Godzilla (1954) poster
Quali sono i tre film di fantascienza giapponese che, secondo te, tutti dovrebbero vedere almeno una volta nella vita?
In ordine rigorosamente cronologico: “Godzilla” di Ishirō Honda (1954), “Latitudine Zero” sempre di Honda (1969) e “Kwaidan” di Masaki Kobayashi (1964). Permettimi di aggiungerne un quarto, uno speciale outsider, “Sogni” di Akira Kurosawa (1990): poesia pura sotto forma di immagini…
Kwaidan (1964)
Se dovessi descrivere il tuo percorso con tre parole, quali sceglieresti e perché?
Precisione: nel mio lavoro cerco sempre di essere il più preciso possibile nel riportare date, credits e storie di ciò che racconto.
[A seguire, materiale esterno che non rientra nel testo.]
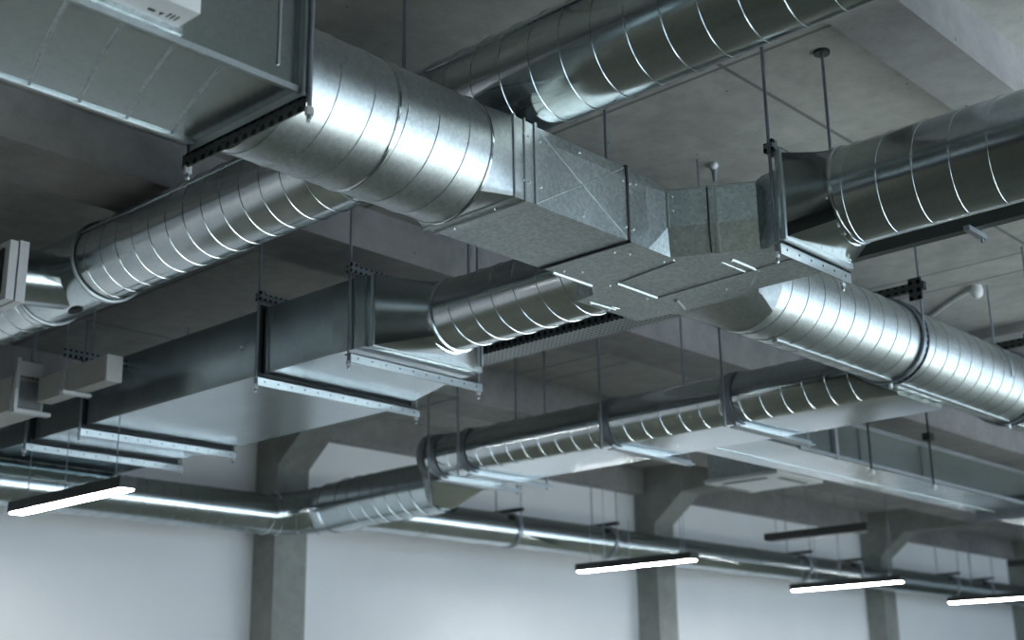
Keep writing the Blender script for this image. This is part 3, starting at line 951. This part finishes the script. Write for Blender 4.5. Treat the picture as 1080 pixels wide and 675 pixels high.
# ================================================================== small ceiling things
t = thing('smoke_detector', 'small white ceiling detector with a pale conduit at the right', 'detector', (4.84, 2.004, ZT))
m = MB(); m.tube([(4.84, 2.004, ZT), (4.84, 2.004, ZT - .02), (4.84, 2.004, ZT - .04), (4.84, 2.004, ZT - .05)], [.02, .024, .021, .01], 24); m.build('head', M['white'], t, smooth=40)
m = MB(); m.tube([(4.84, 2.02, ZT - .012), (4.90, 2.10, ZT - .008), (4.98, 2.20, ZT - .008), (5.1, 2.33, ZT - .008)], .007, 8); m.build('conduit', M['cord'], t, smooth=60)
t = thing('ceiling_anchor_rod', 'thin rod hanging from the white ceiling detector', 'rod', (4.90, 1.99, 1.2))
m = MB(); m.tube([(4.86, 1.97, 1.19), (4.86, 1.97, CZ(4.86, 1.97))], .0045, 6); m.build('threaded_rod', M['rod'], t)
t = thing('sprinkler_head', 'small pale fixture poking down behind the top of the central fitting', 'ceiling fixture', (3.13, 2.05, ZT))
m = MB(); m.tube([(3.13, 2.05, ZT), (3.13, 2.05, ZT - .02), (3.13, 2.05, ZT - .055)], [.016, .009, .006], 12); m.build('stem', M['rod'], t, smooth=40)
m = MB(); m.ball((3.115, 2.04, ZT - .008), .012, 10); m.build('cap', M['white'], t, smooth=60)
t = thing('ceiling_plate', 'round dark anchor plate on the ceiling above the right hand spiral duct', 'anchor', (2.722, 1.446, ZT))
m = MB(); m.tube([(2.722, 1.446, ZT), (2.722, 1.446, ZT - .008)], .02, 20); m.build('plate', M['blackmetal'], t, smooth=40)
for k, (x, y, z0, lab) in enumerate(((1.80, 1.97, 1.10, 'thin threaded rod behind the bright main duct at the top'), (2.51, 1.97, 1.18, 'thin threaded rod behind the central fitting'),
                                     (2.59, 2.552, 1.21, 'thin threaded rod above the short spiral duct'))):
    t = thing('threaded_rod', lab, 'rod', (x, y, z0), 'single ceiling rods')
    m = MB(); m.tube([(x, y, z0), (x, y, CZ(x, y))], .0045, 8); m.build('rod_shaft', M['rod'], t, smooth=60)
    m = MB(); m.tube([(x, y, ZT - .012), (x, y, CZ(x, y))], .009, 6); m.build('anchor_nut', M['rod'], t)

for o in bpy.data.objects:
    if '_o' in o: del o['_o']

# ================================================================== light
world = bpy.data.worlds.new('World'); SC.world = world
world.use_nodes = True
bg = world.node_tree.nodes['Background']
bg.inputs['Color'].default_value = (0.66, 0.83, 1.0, 1)
bg.inputs['Strength'].default_value = 1.45
for a, b2 in WIN:
    l = bpy.data.lights.new('window_daylight', 'AREA')
    l.shape = 'RECTANGLE'; l.size = S * (b2 - a); l.size_y = S * (WZ1 - WZ0)
    l.energy = 100; l.color = (0.82, 0.91, 1.0)
    l.cycles.is_portal = True
    o = bpy.data.objects.new('window_daylight', l); COL.objects.link(o)
    o.location = W(((a + b2) / 2, YF - .13, (WZ0 + WZ1) / 2))
    o.rotation_euler = (radians(90), 0, 0)

sun = bpy.data.lights.new('sun', 'SUN'); sun.energy = 26.0; sun.angle = radians(4); sun.color = (0.86, 0.94, 1.0)
so = bpy.data.objects.new('sun', sun); COL.objects.link(so); so.location = W((4, -6, 5))
so.rotation_euler = Vector((-0.52, 0.74, -0.55)).to_track_quat('-Z', 'Y').to_euler()

# ================================================================== camera
cam = bpy.data.cameras.new('camera'); co = bpy.data.objects.new('camera', cam); COL.objects.link(co)
cam.sensor_fit = 'HORIZONTAL'; cam.sensor_width = 36; cam.lens = 46.73
pitch, roll, yaw = radians(16.535), radians(-0.867), radians(42.638)
fw = Vector((cos(yaw) * cos(pitch), sin(yaw) * cos(pitch), sin(pitch)))
r = Vector((sin(yaw), -cos(yaw), 0)); u = r.cross(fw)
r2 = r * cos(roll) + u * sin(roll); u2 = -r * sin(roll) + u * cos(roll)
mw = Matrix((r2, u2, -fw)).transposed().to_4x4()
mw.translation = Vector(W((0, 0, 0)))
co.matrix_world = mw
cam.clip_end = 200
cam.dof.use_dof = True; cam.dof.focus_distance = 5.8; cam.dof.aperture_fstop = 2.0
SC.camera = co

SC.view_settings.view_transform = 'Standard'
SC.view_settings.look = 'None'
SC.view_settings.gamma = 1.0
SC.view_settings.use_curve_mapping = False
SC.view_settings.exposure = 1.58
Coinvolgimento: cerco sempre di trasmettere al lettore le sensazioni che la visione di un opera mi ha comunicato e last but not least un pò di pazzia, perché ce ne vuole un po’ per imbarcarsi nel raccontare argomenti così vasti, variegati e multi-strutturati.
Omar Serafini
Con “Ai confini di Latitudine Zero”, Omar Serafini ci dona una bussola per esplorare il vasto e suggestivo mondo del cinema fantastico giapponese. Tra mostri, miti e utopie tecnologiche, il saggio ci ricorda che, dietro l’apparente assurdità di un kaijū, si cela spesso una verità umana profonda e universale.
E voi, siete pronti a varcare i confini di Latitudine Zero?